2018年 11月 08日
コニャックとシェリーブランデーの水との相性を検証 |
先日「Sherry Museum」中瀬さんにコニャックをお出しさせていただいた際に、シェリーブランデーの場合はチェイサーの水を飲んだ後に飲んでもエグ味とならないお話をいただき、自分の中で検証や予習を行い、昨日の定休日はシェリーミュージアムさんを訪ねました。
自家生産系(プロプリエテール)コニャックを飲む際にチェイサーの水を飲むと、この後に飲むコニャックがエグ味となってしまい味わいが壊れます。
(大手メーカーのコニャックは製法過程が違うため、今回は小さな自家生産系コニャックの話となります。)
簡潔にまとめると、コニャックの香りを決定的に出すエステルはアルコールには溶ける反面、水には溶けないのでチェイサーによりエグ味に繋がってしまうからと思ってました。
コニャックを造る際、香味を閉じ込め菌を抑制する酸の高いブドウを使うのでエステルが生まれやすく、コニャックの持つ脂肪酸×アルコールのエステルは、コニャックらしい果実の香りへと導かれます。
1つ目に思ったのはシェリーブランデーに使われるアイレン種、パロミノ種などは、コニャックで主流となるユニ・ブラン種に比べ糖度が高く、そのためにアルコール度数が高くなる点。
2つ目はコニャックは熟成に最初は新樽を使う点。
ブドウを発酵する際に生まれる脂肪酸が樽熟成中に酸化し、エステルと融合して、これも中瀬さんと話となった貴熟香“ランシオ”になりますが、コニャックの場合は蒸留後に新樽に入れて先ず熟成させることが大きな点と思います。
新樽、特にコニャックで主流となるリムーザンオークは目が荒いため、タンニンの抽出が高くなり液体変化によりランシオが出やすくなりますが、タンニンが多すぎてもブドウ感が消されてしまうので、その後古樽に移すこともコニャックのエレガントな芳香が出る特徴ではないでしょうか。
リムーザン産新樽によるタンニンも水とのエグ味に連結します。
ランシオについてですが、コニャックの持つ脂肪酸、エステルがあってこそランシオが生まれると感じますが、コニャック「フランソワ・ヴォワイエ」を訪ねた際に、マスターブレンダーが目の前でメスシリンダーで若いコニャックに長期熟成コニャックを測り、ブレンドして創り出すランシオのトリックを披露してくれたのは色々なことを気づかせてくれました。
3つ目は加水方法の点。
自家生産系コニャックではボトリング前に加水(浸透水や蒸留水)をすると前途のことからも余韻にエグ味が出てしまうため、各家により方法が違いますが色々なやり方で度数を落としていきます。

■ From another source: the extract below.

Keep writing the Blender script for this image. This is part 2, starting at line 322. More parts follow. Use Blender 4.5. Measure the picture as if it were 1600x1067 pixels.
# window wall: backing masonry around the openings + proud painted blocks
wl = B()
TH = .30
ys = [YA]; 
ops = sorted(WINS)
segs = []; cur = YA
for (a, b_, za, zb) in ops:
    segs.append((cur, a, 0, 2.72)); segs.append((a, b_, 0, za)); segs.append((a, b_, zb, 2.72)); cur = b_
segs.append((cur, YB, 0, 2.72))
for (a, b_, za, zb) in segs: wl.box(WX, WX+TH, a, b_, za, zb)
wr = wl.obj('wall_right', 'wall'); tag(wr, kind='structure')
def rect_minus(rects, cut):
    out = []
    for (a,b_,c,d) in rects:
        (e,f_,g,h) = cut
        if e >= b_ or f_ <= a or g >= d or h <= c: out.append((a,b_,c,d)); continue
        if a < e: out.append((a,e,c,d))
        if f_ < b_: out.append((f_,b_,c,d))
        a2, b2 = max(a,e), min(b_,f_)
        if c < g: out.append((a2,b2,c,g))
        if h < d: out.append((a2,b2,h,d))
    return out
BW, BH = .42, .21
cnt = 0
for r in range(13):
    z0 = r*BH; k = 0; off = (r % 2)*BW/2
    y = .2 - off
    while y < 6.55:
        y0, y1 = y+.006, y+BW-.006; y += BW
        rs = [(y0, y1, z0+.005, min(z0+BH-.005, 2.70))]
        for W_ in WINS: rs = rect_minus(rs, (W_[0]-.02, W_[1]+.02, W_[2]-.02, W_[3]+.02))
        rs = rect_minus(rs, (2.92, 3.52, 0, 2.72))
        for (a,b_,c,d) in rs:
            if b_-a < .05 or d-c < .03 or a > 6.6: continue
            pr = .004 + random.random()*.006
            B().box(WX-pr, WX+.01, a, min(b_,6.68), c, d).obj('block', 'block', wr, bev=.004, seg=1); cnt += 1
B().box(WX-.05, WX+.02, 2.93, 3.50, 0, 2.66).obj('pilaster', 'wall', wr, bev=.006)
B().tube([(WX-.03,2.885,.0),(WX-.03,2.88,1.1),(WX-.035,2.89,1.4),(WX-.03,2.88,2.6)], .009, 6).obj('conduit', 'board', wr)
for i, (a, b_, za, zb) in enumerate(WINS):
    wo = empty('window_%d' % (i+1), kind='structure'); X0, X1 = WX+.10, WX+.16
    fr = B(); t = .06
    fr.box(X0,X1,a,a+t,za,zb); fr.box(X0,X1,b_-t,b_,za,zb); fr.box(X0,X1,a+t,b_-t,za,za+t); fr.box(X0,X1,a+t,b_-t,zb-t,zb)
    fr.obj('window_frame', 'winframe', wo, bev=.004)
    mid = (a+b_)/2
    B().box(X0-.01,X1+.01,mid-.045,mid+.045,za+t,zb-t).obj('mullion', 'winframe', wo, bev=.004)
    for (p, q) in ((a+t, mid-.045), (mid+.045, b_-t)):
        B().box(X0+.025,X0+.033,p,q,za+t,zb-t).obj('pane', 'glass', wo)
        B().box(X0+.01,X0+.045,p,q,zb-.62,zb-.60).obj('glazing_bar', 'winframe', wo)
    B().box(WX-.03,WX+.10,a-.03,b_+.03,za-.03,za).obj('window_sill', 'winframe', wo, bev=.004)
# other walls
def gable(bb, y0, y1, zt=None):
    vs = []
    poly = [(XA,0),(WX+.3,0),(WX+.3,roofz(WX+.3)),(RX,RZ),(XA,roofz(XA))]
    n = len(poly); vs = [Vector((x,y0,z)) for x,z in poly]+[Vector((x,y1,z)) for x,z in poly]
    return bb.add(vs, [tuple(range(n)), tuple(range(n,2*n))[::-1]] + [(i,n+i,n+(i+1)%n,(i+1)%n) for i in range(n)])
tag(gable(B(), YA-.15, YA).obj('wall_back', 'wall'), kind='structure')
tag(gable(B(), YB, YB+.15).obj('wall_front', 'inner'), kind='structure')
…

70〜72度の原酒を新樽に入れる際に加水して60度なり64度に落としてたり、新樽から古樽に移す際に加水したり、フェーブル(蒸留水とコニャックを混ぜ合わせ、何十年か大きな樽のトノーに寝かせたアルコール度数15度くらいの液体)を少しずつ加えてアルコール度数を下げていったり、湿度の違う貯蔵庫の樽移動をしながらと…早めの段階で加水をすることで、コニャックと水の分子がゆっくりと融合してエグ味が消えていきます。
とにかく瓶詰前の加水が味わいを壊すために色々なやり方で度数を落としていきます。
シェリーブランデーの加水方法はまだ認識してませんが、新樽でなくオロロソやペドロヒメネスの空樽を使うのは決定的な違いかと。
また、アルコール度数が36度くらいと低い点も水との相性の悪さを感じない点でもありました。
中瀬さんのブログでのシェリーブランデーとコニャックの違い
に加え、前記のことを頭に置きながらシェリーブランデーを飲ませていただき、一杯一杯に向き合う時間から沢山勉強になりました。
そして、今回また出てきたまた疑問点を自分なりに突き詰めていきたいと思います。
シェリーミュージアムさんで有意義な時間をいただきました。
もちろんシェリーもいただきました。
波乗りから帰った後だったのでマンサニージャからスタート。
ランシオのソトロン成分について興味のあったDE MULLER SOLERA DON JUNCOSA 1939 RANCIO SECO とJ.SALLA VINO RANCIO の飲み比べはとても面白かったです。
飲み終わった後のグラスを手で温めると成分がよく分かりました。
また、前回お邪魔した際にタパスにかける自家製ハリサに胸が踊り、今日は事前に予約していました。